RBs rough on OSU

First Posted: 12/2/2014

COLUMBUS — The evidence of what happens to teams which fail to contain Wisconsin’s Melvin Gordon in a Big Ten football championship game can be easily found.

Two years ago, Gordon exploded for 216 yards rushing when Wisconsin dominated Nebraska 70-31 to win the Big Ten championship.

His first carry went for a 56-yard touchdown and he needed only nine carries to get to 216 yards, which is still a Big Ten championship game record.

Saturday night he will be Ohio State’s problem in this year’s Big Ten Championship game. And stopping opposing running backs has been difficult at times for OSU’s defense.

Michigan State’s Jeremy Langford ran for 137 yards, Minnesota’s David Cobb got 145 yards, Indiana’s Tevin Coleman rushed for 228 yards and Michigan’s Drake Johnson had 74 yards when he went out of the game early in the third quarter with a knee injury.

Gordon might be better than any of them.
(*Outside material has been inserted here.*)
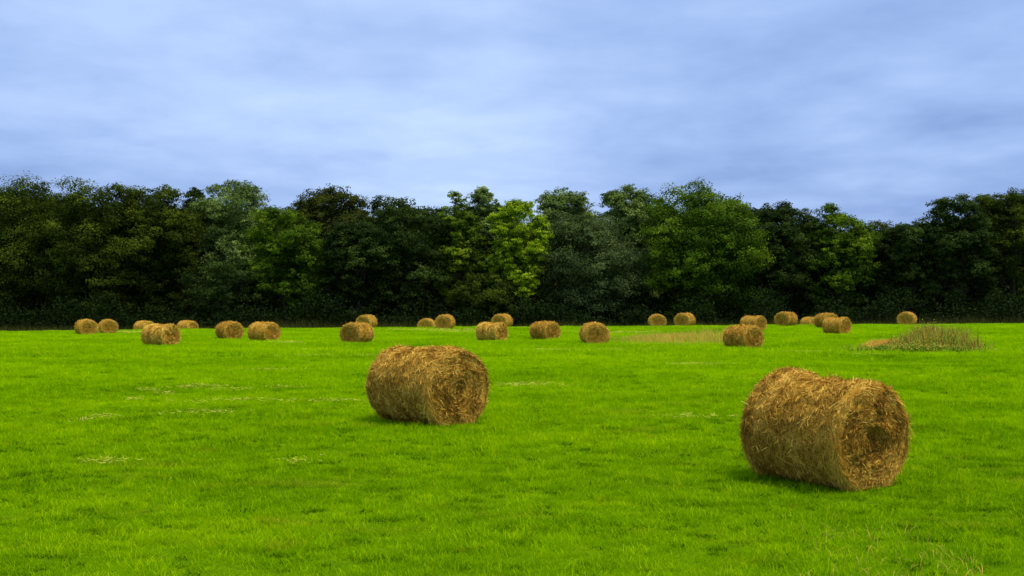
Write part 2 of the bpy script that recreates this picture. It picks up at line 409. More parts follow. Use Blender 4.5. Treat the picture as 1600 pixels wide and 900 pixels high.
# big two
make_bale(nearR, 'largest hay bale, peaked at its far end, a dark hollow in its shown end', 1287, 14.95, 53, sink=.0, sc=.99)
make_bale(nearM, 'big straight round hay bale alone in the middle of the field, second largest', 667, 20.7, 43, sink=.0, sc=.985)
far = [ # px centre, depth, phi, prototype, scale, label
 (135, 98, 14, 3, 1.0, 'leftmost hay bale, cut by the photo edge, one of a touching pair'),
 (169, 101.5, 8, 3, .93, 'end on hay bale touching the leftmost one from the right'),
 (226, 119, 40, 2, 1.0, 'hay bale mostly hidden behind the long dipped bale, only its top left showing'),
 (251, 71.5, 48, 1, 1.06, 'long hay bale with dipped top, nearest one on the left of the field'),
 (293, 119, 42, 2, .98, 'hay bale sunk behind the crest at left, only its low rounded top showing'),
 (359, 83, 22, 0, .98, 'upright looking hay bale with pale rim, left one of the pair at centre left'),
 (412.5, 79, 44, 0, 1.0, 'hay bale with dark left side, right one of the pair at centre left'),
 (557.5, 73, -33, 0, 1.0, 'hay bale with its wound end turned left, up and left of the big middle bale'),
 (573, 109.5, -26, 2, .96, 'small crest bale peeping out behind the bale with its end turned left'),
 (666.5, 120, -8, 3, 1.05, 'low half sunk crest bale, left one of two above the big middle bale'),
 (695.5, 105, -10, 3, 1.0, 'tall round crest bale, right one of two above the big middle bale'),
 (768.5, 78.5, 56, 1, 1.0, 'hay bale showing mostly its long left side, closest behind big middle bale'),
 (784.5, 109, -20, 3, 1.0, 'small hay bale on the crest above the long one right of the big middle bale'),
 (852, 80.5, 40, 0, .98, 'hay bale with ridged top and end to the right, just right of the photo middle'),
 (929, 73.5, 10, 3, 1.05, 'end on hay bale with creased coiled end, left of the tawny dry grass'),
 (1027, 113, 6, 3, 1.0, 'small end on crest bale, left one of the spaced pair right of the middle'),
 (1070, 112, -20, 3, 1.02, 'small crest bale turned left, right one of the spaced pair right of the middle'),
 (1161.5, 65, 44, 0, 1.02, 'hay bale with dark left side, front one of the overlapping pair above the largest'),
 (1177, 97, 48, 1, 1.0, 'hay bale with dipped top, half hidden behind the nearer dark sided one'),
 (1228, 107, -28, 0, 1.0, 'crest bale turned left between the overlapping pair and the cluster of three'),
 (1266, 121, 40, 2, .95, 'small hay bale low behind the crest, leftmost of the cluster of three'),
 (1291.5, 102, 32, 0, 1.0, 'pale topped hay bale on the crest, middle of the cluster of three'),
 (1307.5, 90, 54, 1, 1.0, 'dark sided hay bale lying nearest in the cluster of three at right'),
 (1417, 110, -8, 3, 1.0, 'lone small round hay bale on the crest at the far right, seen end on'),
]
for i, (px, d, phi, k, sc, lab) in enumerate(far): make_bale(FARS[k + 4 * (i % 2)], lab, px, d, phi, sc=sc)

# ------------------------------------------------------------------ trees
def tree_material(name, stops, trans=.28):
    M = Mat(name, .7, .04)
    t = M.attr('tint')
    col = M.ramp(t, stops)
    M.leafy(col, trans); return M.m
TM = {
 'olive': tree_material('olive_leaves', [(0, (.010, .020, .002)), (.5, (.040, .064, .005)), (1, (.115, .155, .010))]),
 'grey': tree_material('grey_green_leaves', [(0, (.034, .062, .013)), (.5, (.120, .185, .036)), (1, (.280, .370, .090))]),
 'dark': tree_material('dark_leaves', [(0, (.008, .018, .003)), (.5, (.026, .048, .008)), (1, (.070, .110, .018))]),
 'green': tree_material('green_leaves', [(0, (.016, .038, .003)), (.5, (.066, .125, .006)), (1, (.190, .290, .014))]),
 'yellow': tree_material('yellow_green_leaves', [(0, (.035, .070, .003)), (.5, (.110, .175, .008)), (1, (.240, .330, .015))]),
 'lime': tree_material('lime_green_leaves', [(0, (.08, .14, .004)), (.5, (.215, .320, .009)), (1, (.38, .50, .016))]),
 'bronze': tree_material('bronze_leaves', [(0, (.014, .022, .004)), (.5, (.044, .060, .008)), (1, (.105, .128, .015))]),
 'steel': tree_material('dull_leaves', [(0, (.016, .029, .009)), (.5, (.050, .078, .022)), (1, (.125, .175, .052))]),
}
M = Mat('bark', .9, .1); oc = M.n('ShaderNodeTexCoord').outputs['Object']
M.l(M.ramp(M.noise(M.map(oc, (8, 8, 1.5)), 1, 4), [(.3, (.03, .024, .018)), (.7, (.10, .085, .065))]), M.b.inputs['Base Color'])
bark = M.m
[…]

He leads the country in rushing with 2,260 yards and had 408 yards rushing in a win over Nebraska.

Gordon has gained more than 200 yards in five games this season and has gone over 100 yards in 11 straight games.

Ohio State limited him to 74 yards on 15 carries last season in a 31-24 win at Ohio Stadium.

“You stop Melvin Gordon, I think we’ve got a great chance,” Ohio State middle linebacker Curtis Grant said. “I think the offense is built around him. Basically the offense is him.

“He’s a special back. He has great vision, you have to wrap him up like any other back. We have to get to him quick before he gets started,” he said.

Another OSU linebacker, Joshua Perry, said Wisconsin’s offense is more than a one-man show.

“You can never say if you just stop one guy you’ll win a game. If we’re able to stifle Gordon a little bit we’ll have a better chance of being successful. But, obviously, he’s not the only person who plays for them on offense. We’ll have to be ready for whatever they throw at us,” Perry said.

“You’ve got to get guys swarming to the ball and when you hit him you have to make sure he feels it a little bit,” he said.

At 6-feet, 1-inch, 213 pounds, Gordon combines speed and power. He got a good education in both those styles of running at an early age when his dad showed him tapes of Walter Payton and Barry Sanders.

“My dad was a big (Chicago) Bears fan. The first two guys I started watching were Barry Sanders and Walter Payton,” Gordon said on a Big Ten teleconference on Monday.

“At the end of the day, you can’t run like those two guys because they’re the greatest of all time, but you can take things from both of them — Walter Payton fighting for every yard and Barry Sanders’ elusiveness was just crazy,” he said.

OSU co-defensive coordinator Luke Fickell said the Buckeyes will try to repeat the success they have had against Wisconsin’s running game the last two years. The Badgers ran for only 123 yards last season and had 206 yards in 2012.

One thing he knows he doesn’t want to see is anything similar to the 408-yard game Gordon had against Nebraska.

“I’ve been part of one like that and I don’t ever want to re-live it,” Fickell said, with a laugh, referring to the 313 yards Michigan’s Tshimanga Biakabutuka put on Ohio State in 1995 when Fickell was an OSU defensive lineman.